§ **Written problem**
Exclude the pictures and return every line exactly as written.

§ **Given information**
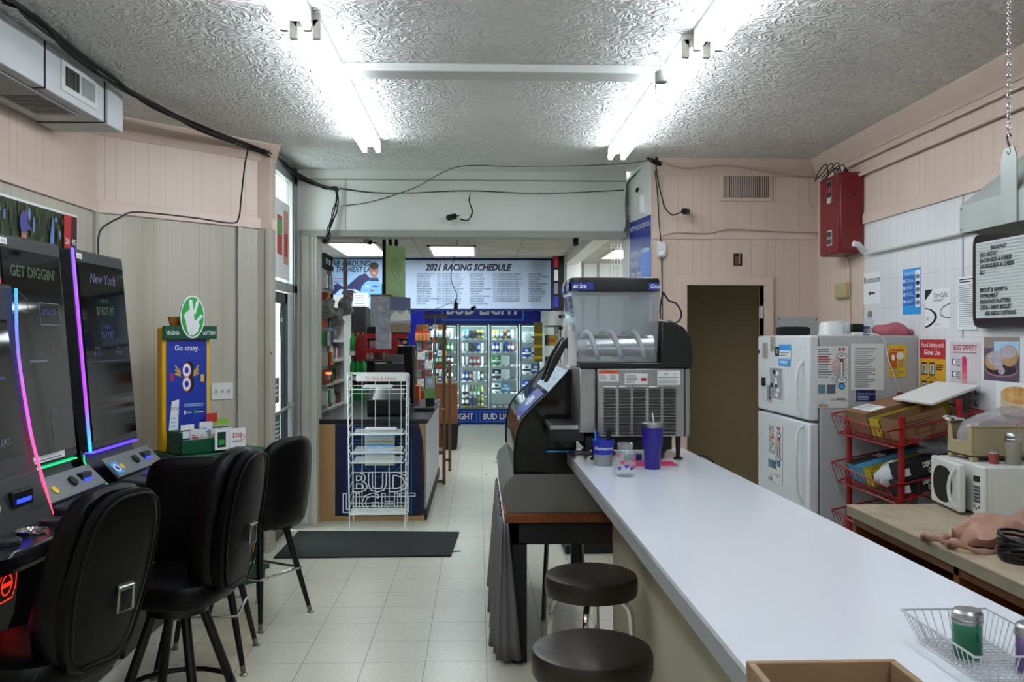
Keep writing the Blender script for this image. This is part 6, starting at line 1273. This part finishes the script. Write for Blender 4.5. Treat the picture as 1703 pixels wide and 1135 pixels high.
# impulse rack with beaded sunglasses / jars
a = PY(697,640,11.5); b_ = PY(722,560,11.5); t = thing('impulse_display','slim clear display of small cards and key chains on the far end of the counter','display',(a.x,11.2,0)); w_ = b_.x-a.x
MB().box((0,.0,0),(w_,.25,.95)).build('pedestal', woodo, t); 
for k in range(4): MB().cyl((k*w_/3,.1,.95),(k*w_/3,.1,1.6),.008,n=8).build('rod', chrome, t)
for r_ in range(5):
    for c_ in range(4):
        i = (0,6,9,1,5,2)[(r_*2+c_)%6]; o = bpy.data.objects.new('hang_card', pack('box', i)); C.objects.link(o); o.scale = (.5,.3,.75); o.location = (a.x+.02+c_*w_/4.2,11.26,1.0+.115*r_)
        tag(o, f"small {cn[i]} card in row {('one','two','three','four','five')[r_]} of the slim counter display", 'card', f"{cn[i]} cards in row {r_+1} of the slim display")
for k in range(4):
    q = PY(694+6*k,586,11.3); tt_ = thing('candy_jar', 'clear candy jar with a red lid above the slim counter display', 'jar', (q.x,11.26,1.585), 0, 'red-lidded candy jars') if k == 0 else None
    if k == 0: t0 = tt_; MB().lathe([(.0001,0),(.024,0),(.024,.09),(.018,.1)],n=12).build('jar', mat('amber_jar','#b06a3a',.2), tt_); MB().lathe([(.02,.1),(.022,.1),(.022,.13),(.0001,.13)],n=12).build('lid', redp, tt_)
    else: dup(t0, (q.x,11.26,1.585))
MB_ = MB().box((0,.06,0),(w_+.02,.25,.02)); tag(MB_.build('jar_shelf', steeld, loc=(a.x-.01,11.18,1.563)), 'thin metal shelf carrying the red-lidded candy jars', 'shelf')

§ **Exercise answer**
Keep writing the Blender script for this image. This is part 6, starting at line 1273. This part finishes the script. Write for Blender 4.5. Treat the picture as 1703 pixels wide and 1135 pixels high.
# impulse rack with beaded sunglasses / jars
a = PY(697,640,11.5); b_ = PY(722,560,11.5); t = thing('impulse_display','slim clear display of small cards and key chains on the far end of the counter','display',(a.x,11.2,0)); w_ = b_.x-a.x
MB().box((0,.0,0),(w_,.25,.95)).build('pedestal', woodo, t); 
for k in range(4): MB().cyl((k*w_/3,.1,.95),(k*w_/3,.1,1.6),.008,n=8).build('rod', chrome, t)
for r_ in range(5):
    for c_ in range(4):
        i = (0,6,9,1,5,2)[(r_*2+c_)%6]; o = bpy.data.objects.new('hang_card', pack('box', i)); C.objects.link(o); o.scale = (.5,.3,.75); o.location = (a.x+.02+c_*w_/4.2,11.26,1.0+.115*r_)
        tag(o, f"small {cn[i]} card in row {('one','two','three','four','five')[r_]} of the slim counter display", 'card', f"{cn[i]} cards in row {r_+1} of the slim display")
for k in range(4):
    q = PY(694+6*k,586,11.3); tt_ = thing('candy_jar', 'clear candy jar with a red lid above the slim counter display', 'jar', (q.x,11.26,1.585), 0, 'red-lidded candy jars') if k == 0 else None
    if k == 0: t0 = tt_; MB().lathe([(.0001,0),(.024,0),(.024,.09),(.018,.1)],n=12).build('jar', mat('amber_jar','#b06a3a',.2), tt_); MB().lathe([(.02,.1),(.022,.1),(.022,.13),(.0001,.13)],n=12).build('lid', redp, tt_)
    else: dup(t0, (q.x,11.26,1.585))
MB_ = MB().box((0,.06,0),(w_+.02,.25,.02)); tag(MB_.build('jar_shelf', steeld, loc=(a.x-.01,11.18,1.563)), 'thin metal shelf carrying the red-lidded candy jars', 'shelf')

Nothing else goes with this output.